US Airways' Heathrow flights start March 29

US Airways announced yesterday that it would start flying March 29 between Philadelphia and London's Heathrow Airport, its first service to Europe's leading international connecting hub. The airline plans to also continue fights between...


US Airways announced yesterday that it would start flying March 29 between Philadelphia and London's Heathrow Airport, its first service to Europe's leading international connecting hub.

The airline plans to also continue fights between Philadelphia International Airport and London Gatwick Airport, the route it has had for a decade, spokesman Philip Gee said. US Airways will compete on the Heathrow route with British Airways, which flies twice-daily round-trips from Philadelphia.

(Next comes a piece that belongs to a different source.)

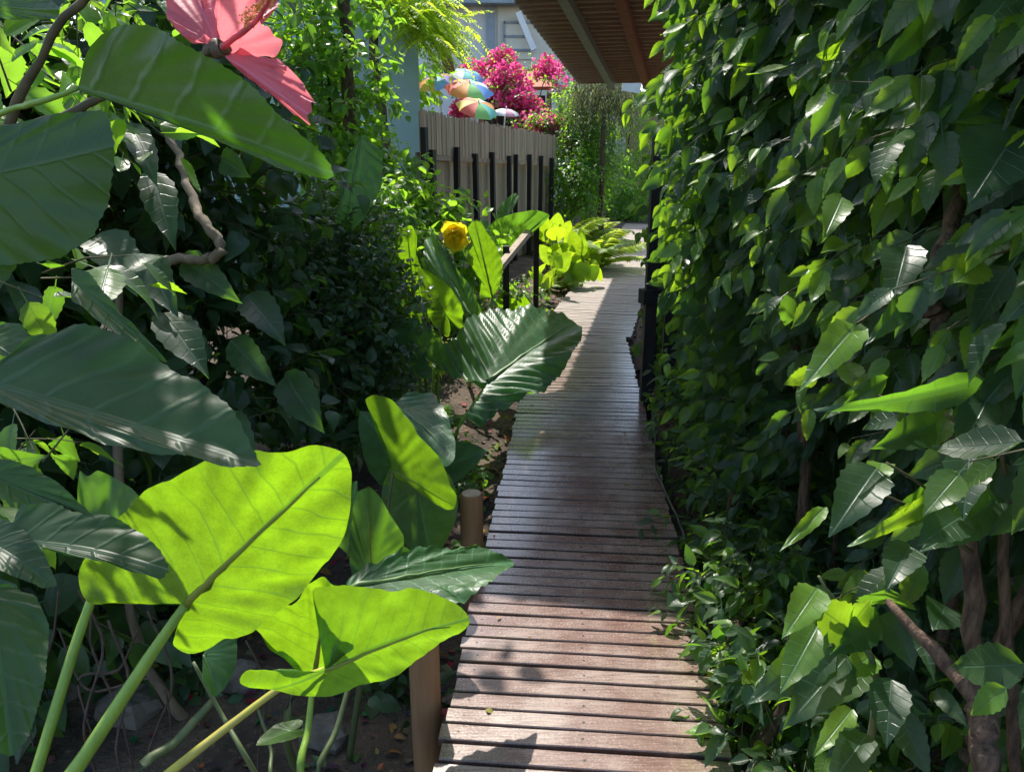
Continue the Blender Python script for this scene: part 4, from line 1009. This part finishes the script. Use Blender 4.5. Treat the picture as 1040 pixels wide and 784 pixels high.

Separately, US Airways said it had ordered seven more long-range Airbus 330 jets that will be capable of flying nonstop to Asia from Philadelphia. The jets are in addition to 92 Airbus jets it ordered last year. Five of the A330s will come direct from manufacturer Airbus S.A.S. and two from International Lease Finance Corp.

London's Heathrow Airport has been a highly sought-after, and controversial, facility for close to 20 years, with access from the United States limited to four airlines: British Airways P.L.C., Virgin Atlantic Airways Ltd., American Airlines and United Airlines. US Airways and other U.S. carriers gained the right to offer service to Heathrow with the signing of a new U.S.-British "open skies" agreement earlier this year.

Many business travelers prefer Heathrow to London's other airports because it is closer to the city's West End and because of the ample connections to other international flights. Other U.S. airlines previously announced plans to move flights from Gatwick to Heathrow.

The airline made the announcement about 10 days after it had complained that a lack of international gates in Philadelphia could force it to shelve plans for a new Beijing-Philadelphia route and possibly other European destinations. It contends that it does not have enough international gates at the airport since city officials allowed Delta Air Lines Inc. to move into Terminal A-East, which is used by both domestic and overseas carriers.

The threat irked some local officials and infuriated Sen. Arlen Specter (R., Pa.), who had lobbied on the airline's behalf for the China routes.

It was unclear how US Airways intended to fit the additional London flight into the gate configuration it already has portrayed as strained.

US Airways Group Inc. president Scott Kirby, in a statement, said the airline had not made any additional decisions about other international service out of Philadelphia.

Last week, US Airways said it would honor a request by Mayor-elect Michael Nutter to hold off on a decision about the China route until Nutter had a chance to study the issue and talk to airport officials. Last summer, US Airways had access to 17 international gates in Terminals A-East and A-West and operated 20 daily flights to Europe.

Philadelphia has had Heathrow flights by U.S. airlines twice in the past: From the 1960s to the early 1990s by Trans World Airlines, and for less than 12 months in 1994 and 1995 by American Airlines. After starting the service with great fanfare, American abruptly quit the route when it signed a marketing and service agreement with British Airways.

US Airways' Philadelphia-London Heathrow service would likely be the last one of the day to Europe from Philadelphia. The flight is to depart Philadelphia at 10:45 p.m., arriving at 11:05 a.m. the next day. Returning, it is scheduled to leave Heathrow at 12:50 p.m. and arrive in Philadelphia at 4 p.m.